At the end of last year, Barack Obama had the advantage of time for his effort to get tax hikes. If House Republicans refused to bend on tax increases on high-end earners, taxes would go up anyway on everyone. That leverage allowed Obama to score a big legislative victory on New Years Day, although not as big as he’d hoped.
Now, however, time is on the side of Republicans. Thanks to the 2011 Budget Control Act’s “sequesters,” spending cuts will hit whether Obama agrees to a budget plan to reduce overall spending or not. And Republicans, led by Paul Ryan, have taken a page from Obama’s book and will cheerfully allow them to hit, whether they like the impact or not:
Republicans will insist that automatic spending cuts take effect March 1 unless other cuts are adopted, Ryan said. They may force a shutdown of the government on March 27 unless Democrats agree to additional cuts. And they will demand that any future increase in the debt limit – likely to be necessary this summer if the measure to suspend the current debt limit is adopted — be paired dollar-for-dollar with spending cuts or other reforms.

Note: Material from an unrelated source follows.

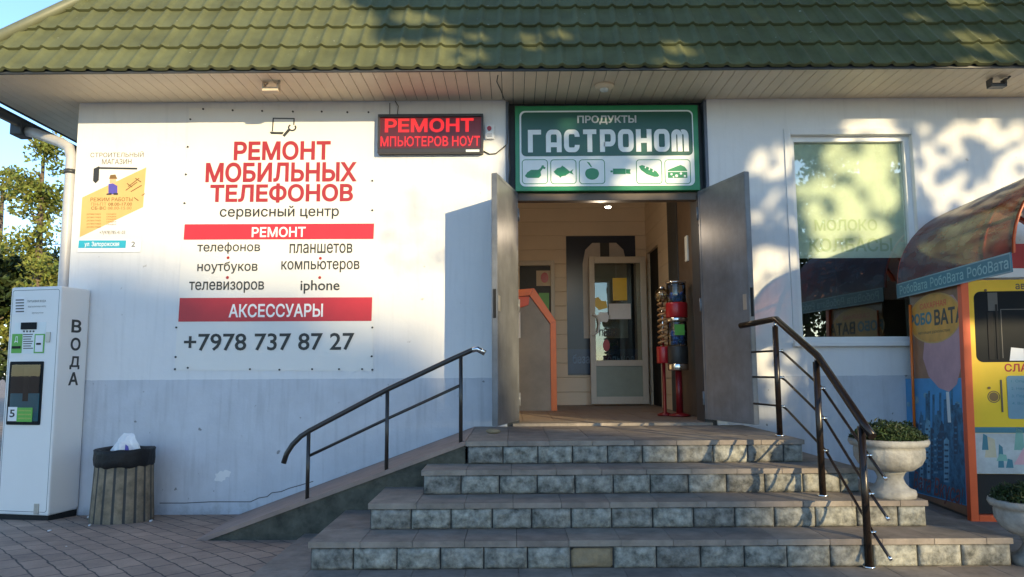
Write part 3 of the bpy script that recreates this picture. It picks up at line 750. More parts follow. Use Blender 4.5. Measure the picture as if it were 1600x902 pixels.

“We have a sequester kicking in on March 1, a continuing resolution [on the budget] expiring on March the 27. We have budgets that, if the Senate decides to do its job this year, will come out in April,” Ryan said Wednesday at a breakfast with reporters. “These are the kind of points we think force the kind of conversation we think we have to have.”
These sequester cuts are not popular, not inside or outside Washington. The defense sequester is particularly problematic, but the entitlement sequester is almost as bad for liberals. They were designed to be painful enough to force Congress into making more substantial cuts across the board to control spending, but that strategy ended up like every other cliff strategy over the past two years.
Interestingly, Obama may have fatally undermined the Democratic strategy on the defense sequester before the trap could be sprung. The idea behind gouging the Pentagon was that it was such anathema to conservatives that Republicans would feel duty-bound to unwind it. And that was working for a while; in 2012, Republicans repeatedly warned about the impact of the defense sequester on military readiness and the overall economy.
Once Obama picked Chuck Hagel to replace Leon Panetta as Secretary of Defense, however, that all became moot. Republicans have since become strangely quiet about the sequester’s impact. It’s very clear that Obama wants Hagel to enact deep cuts in military spending — or more accurately, be a front man for that policy with his service record and party affiliation as a shield.
If that’s what is coming anyway, well, why not let Hagel and Obama deal with the problems arising from the sequester?